SHORT EXERCISE.
Leave out the images; return the rest of the data exactly.

MATERIAL PROVIDED.
-*-*-
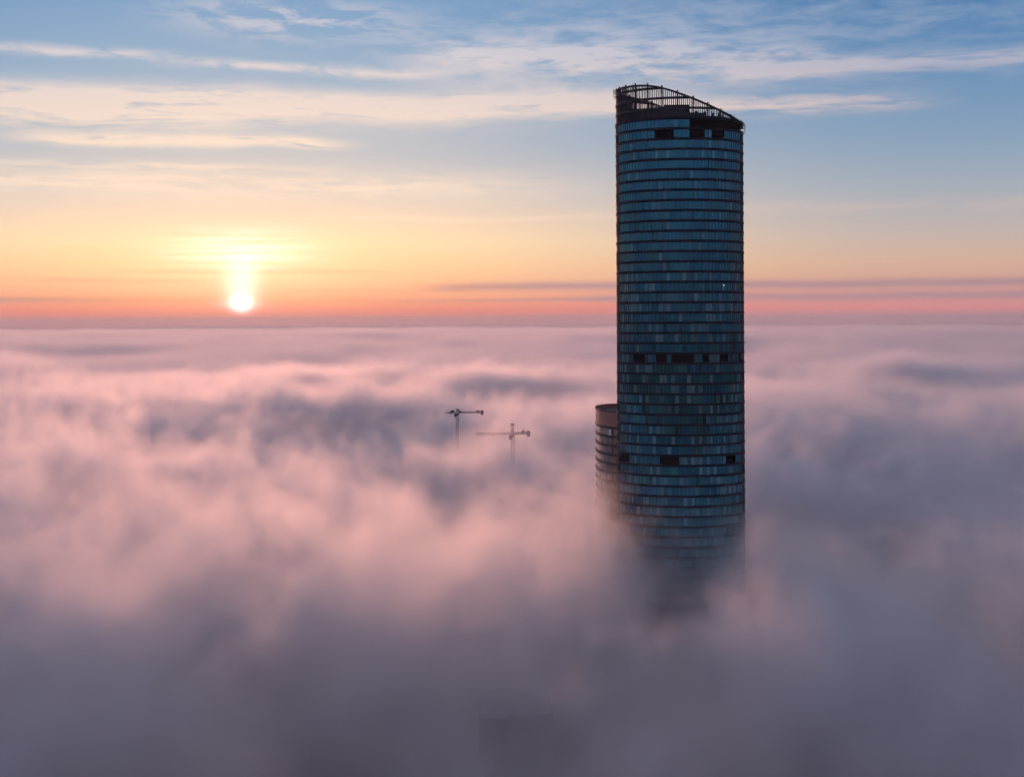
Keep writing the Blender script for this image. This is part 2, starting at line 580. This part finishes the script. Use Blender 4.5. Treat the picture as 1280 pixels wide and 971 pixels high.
def thing(name, label, cat, loc, group=None):
    o = bpy.data.objects.new(name, None)
    COL.objects.link(o)
    o.location = loc
    o['label'] = label
    o['category'] = cat
    if group: o['group'] = group
    return o


me = bpy.data.meshes.new('ground')
L_ = 27500.0
me.from_pydata([(-L_, -L_, 0), (L_, -L_, 0), (L_, L_, 0), (-L_, L_, 0)], [], [(0, 1, 2, 3)])
me.materials.append(M['ground'])
gob = bpy.data.objects.new('ground', me)
COL.objects.link(gob)
gob['kind'] = 'structure'


def ell(a, b, n, off=0.0, ph=0.0):
    return [((a + off) * math.cos(2 * math.pi * (i + ph) / n), (b + off) * math.sin(2 * math.pi * (i + ph) / n)) for i in range(n)]


# ------------------------------------------------------------------ tall tower
TX, TY, TA, TB = 60.4, 480.0, 22.6, 17.6
FH, Z0 = 3.54, 127.3
NP = 104
tower = thing('office_tower', 'very tall dark blue glass tower with slanted open steel crown rising from the fog', 'skyscraper', (TX, TY, 0))
MECH = {18, -4, -14}
SLAB_H = 0.86
outl = ell(TA, TB, NP)


def panel_tints(k, z, warm=False):
    """glass, blinds and open lights of one storey; neighbours tend to agree"""
    r = random.Random(1000 + k * 17 + (5000 if warm else 0))
    ts = []
    for i in range(NP):
        a = 2 * math.pi * i / NP
        w_ = mnoise.noise(Vector((math.cos(a) * 3.2, math.sin(a) * 3.2, k * 0.9)))
        w2 = mnoise.noise(Vector((math.cos(a) * 6.0, math.sin(a) * 6.0, k * 3.1 + 40)))
        f = (1.05 + 0.7 * w_) * r.uniform(0.88, 1.12)
        c = ((0.012 + 0.008 * w2) * f, (0.105 + 0.045 * w2) * f, (0.125 - 0.03 * w2) * f)
        if r.random() < (0.06 if k > 4 else 0.22):
            g_ = r.uniform(0.14, 0.30)
            c = (g_ * 0.50, g_ * 0.95, g_)          # a blind let down
        elif r.random() < 0.05:
            c = tuple(q * 0.4 for q in c)
        ts.append(c)
    return ts


k_lo, k_top = -36, 19
for k in range(k_lo, k_top + 1):
    z = Z0 + FH * k
    if z < 0.5:
        continue
    r = random.Random(k)
    # the storey's slab edge, a ledge proud of the glass
    MB().ring(ell(TA, TB, NP, 0.32), ell(TA, TB, NP, -0.5), z - SLAB_H / 2, z + SLAB_H / 2).build('floor_slab', M['slab'], tower)
    zb, zt = z + SLAB_H / 2 + 0.003, z + FH - SLAB_H / 2 - 0.003
    if k == k_top:
        zt = z + FH - SLAB_H / 2 - 0.003
    open_spans = []
    if k in MECH:
        if k == 18:
            open_spans = [(-0.46, -0.20), (0.09, 0.27), (0.42, 0.62)]
        else:
            open_spans = [(-0.80, -0.62), (-0.45, -0.32), (-0.22, 0.12), (0.22, 0.38), (0.5, 0.66), (0.84, 0.95)] if k == -4 else [(-0.99, -0.85), (-0.42, -0.1), (0.62, 0.8)]
    mb, tints = MB(), []
    dk, runs, shut = MB(), [], set()
    tl = panel_tints(k, z)
    for i in range(NP):
        p, q = outl[i], outl[(i + 1) % NP]
        mx, my = (p[0] + q[0]) / 2, (p[1] + q[1]) / 2
        u = mx / TA
        is_open = (my < 0 and any(a <= u <= b for a, b in open_spans)) or (my > 6 and k in MECH and i % 9 < 5)
        if k == 19 and u > 0.08:
            is_open = True
        if is_open:
            if mb.f:
                runs.append((mb, tints))
                mb, tints = MB(), []
            shut.add(i)
            s = 0.965
            n = len(dk.v)
            dk.v += [(p[0] * s, p[1] * s, zb), (q[0] * s, q[1] * s, zb), (q[0] * s, q[1] * s, zt), (p[0] * s, p[1] * s, zt)]
            dk.f.append((n, n + 1, n + 2, n + 3))
            continue
        if dk.f:
            dk.build('plant_opening', M['dark'], tower)
            dk = MB()
        # every pane hangs a hair out of true, so that each mirrors its own patch of sky
        t1, t2 = r.uniform(-0.007, 0.007), r.uniform(-0.011, 0.011)
        n = len(mb.v)
        for (vx, vy), s1 in ((p, 1), (q, -1)):
            for zz, s2 in ((zb, -1), (zt, 1)):
                e = 1 + (t1 * s1 + t2 * s2) / TA
                mb.v.append((vx * e, vy * e, zz))
        mb.f.append((n, n + 2, n + 3, n + 1))
        tints.append(tl[i])
    if mb.f:
        runs.append((mb, tints))
    for mb, tints in runs:
        mb.build('glass_band', M['glass'], tower, tints)
    if dk.f:
        dk.build('plant_opening', M['dark'], tower)
    mm = MB()
    for i in range(0, NP):
        if i in shut and (i - 1) % NP in shut:
            continue
        a = 2 * math.pi * i / NP
        wide = 0.16 if i % 4 == 0 else 0.07
        mm.box(((TA + 0.06) * math.cos(a), (TB + 0.06) * math.sin(a), (zb + zt) / 2), (0.2, wide, zt - zb - 0.02), math.atan2(TA * math.sin(a), TB * math.cos(a)))
    mm.build('mullion', M['mullion'] if k % 3 else M['steel'], tower)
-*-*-
SOLUTION TO THIS PROBLEM.
Keep writing the Blender script for this image. This is part 2, starting at line 580. This part finishes the script. Use Blender 4.5. Treat the picture as 1280 pixels wide and 971 pixels high.
def thing(name, label, cat, loc, group=None):
    o = bpy.data.objects.new(name, None)
    COL.objects.link(o)
    o.location = loc
    o['label'] = label
    o['category'] = cat
    if group: o['group'] = group
    return o


me = bpy.data.meshes.new('ground')
L_ = 27500.0
me.from_pydata([(-L_, -L_, 0), (L_, -L_, 0), (L_, L_, 0), (-L_, L_, 0)], [], [(0, 1, 2, 3)])
me.materials.append(M['ground'])
gob = bpy.data.objects.new('ground', me)
COL.objects.link(gob)
gob['kind'] = 'structure'


def ell(a, b, n, off=0.0, ph=0.0):
    return [((a + off) * math.cos(2 * math.pi * (i + ph) / n), (b + off) * math.sin(2 * math.pi * (i + ph) / n)) for i in range(n)]


# ------------------------------------------------------------------ tall tower
TX, TY, TA, TB = 60.4, 480.0, 22.6, 17.6
FH, Z0 = 3.54, 127.3
NP = 104
tower = thing('office_tower', 'very tall dark blue glass tower with slanted open steel crown rising from the fog', 'skyscraper', (TX, TY, 0))
MECH = {18, -4, -14}
SLAB_H = 0.86
outl = ell(TA, TB, NP)


def panel_tints(k, z, warm=False):
    """glass, blinds and open lights of one storey; neighbours tend to agree"""
    r = random.Random(1000 + k * 17 + (5000 if warm else 0))
    ts = []
    for i in range(NP):
        a = 2 * math.pi * i / NP
        w_ = mnoise.noise(Vector((math.cos(a) * 3.2, math.sin(a) * 3.2, k * 0.9)))
        w2 = mnoise.noise(Vector((math.cos(a) * 6.0, math.sin(a) * 6.0, k * 3.1 + 40)))
        f = (1.05 + 0.7 * w_) * r.uniform(0.88, 1.12)
        c = ((0.012 + 0.008 * w2) * f, (0.105 + 0.045 * w2) * f, (0.125 - 0.03 * w2) * f)
        if r.random() < (0.06 if k > 4 else 0.22):
            g_ = r.uniform(0.14, 0.30)
            c = (g_ * 0.50, g_ * 0.95, g_)          # a blind let down
        elif r.random() < 0.05:
            c = tuple(q * 0.4 for q in c)
        ts.append(c)
    return ts


k_lo, k_top = -36, 19
for k in range(k_lo, k_top + 1):
    z = Z0 + FH * k
    if z < 0.5:
        continue
    r = random.Random(k)
    # the storey's slab edge, a ledge proud of the glass
    MB().ring(ell(TA, TB, NP, 0.32), ell(TA, TB, NP, -0.5), z - SLAB_H / 2, z + SLAB_H / 2).build('floor_slab', M['slab'], tower)
    zb, zt = z + SLAB_H / 2 + 0.003, z + FH - SLAB_H / 2 - 0.003
    if k == k_top:
        zt = z + FH - SLAB_H / 2 - 0.003
    open_spans = []
    if k in MECH:
        if k == 18:
            open_spans = [(-0.46, -0.20), (0.09, 0.27), (0.42, 0.62)]
        else:
            open_spans = [(-0.80, -0.62), (-0.45, -0.32), (-0.22, 0.12), (0.22, 0.38), (0.5, 0.66), (0.84, 0.95)] if k == -4 else [(-0.99, -0.85), (-0.42, -0.1), (0.62, 0.8)]
    mb, tints = MB(), []
    dk, runs, shut = MB(), [], set()
    tl = panel_tints(k, z)
    for i in range(NP):
        p, q = outl[i], outl[(i + 1) % NP]
        mx, my = (p[0] + q[0]) / 2, (p[1] + q[1]) / 2
        u = mx / TA
        is_open = (my < 0 and any(a <= u <= b for a, b in open_spans)) or (my > 6 and k in MECH and i % 9 < 5)
        if k == 19 and u > 0.08:
            is_open = True
        if is_open:
            if mb.f:
                runs.append((mb, tints))
                mb, tints = MB(), []
            shut.add(i)
            s = 0.965
            n = len(dk.v)
            dk.v += [(p[0] * s, p[1] * s, zb), (q[0] * s, q[1] * s, zb), (q[0] * s, q[1] * s, zt), (p[0] * s, p[1] * s, zt)]
            dk.f.append((n, n + 1, n + 2, n + 3))
            continue
        if dk.f:
            dk.build('plant_opening', M['dark'], tower)
            dk = MB()
        # every pane hangs a hair out of true, so that each mirrors its own patch of sky
        t1, t2 = r.uniform(-0.007, 0.007), r.uniform(-0.011, 0.011)
        n = len(mb.v)
        for (vx, vy), s1 in ((p, 1), (q, -1)):
            for zz, s2 in ((zb, -1), (zt, 1)):
                e = 1 + (t1 * s1 + t2 * s2) / TA
                mb.v.append((vx * e, vy * e, zz))
        mb.f.append((n, n + 2, n + 3, n + 1))
        tints.append(tl[i])
    if mb.f:
        runs.append((mb, tints))
    for mb, tints in runs:
        mb.build('glass_band', M['glass'], tower, tints)
    if dk.f:
        dk.build('plant_opening', M['dark'], tower)
    mm = MB()
    for i in range(0, NP):
        if i in shut and (i - 1) % NP in shut:
            continue
        a = 2 * math.pi * i / NP
        wide = 0.16 if i % 4 == 0 else 0.07
        mm.box(((TA + 0.06) * math.cos(a), (TB + 0.06) * math.sin(a), (zb + zt) / 2), (0.2, wide, zt - zb - 0.02), math.atan2(TA * math.sin(a), TB * math.cos(a)))
    mm.build('mullion', M['mullion'] if k % 3 else M['steel'], tower)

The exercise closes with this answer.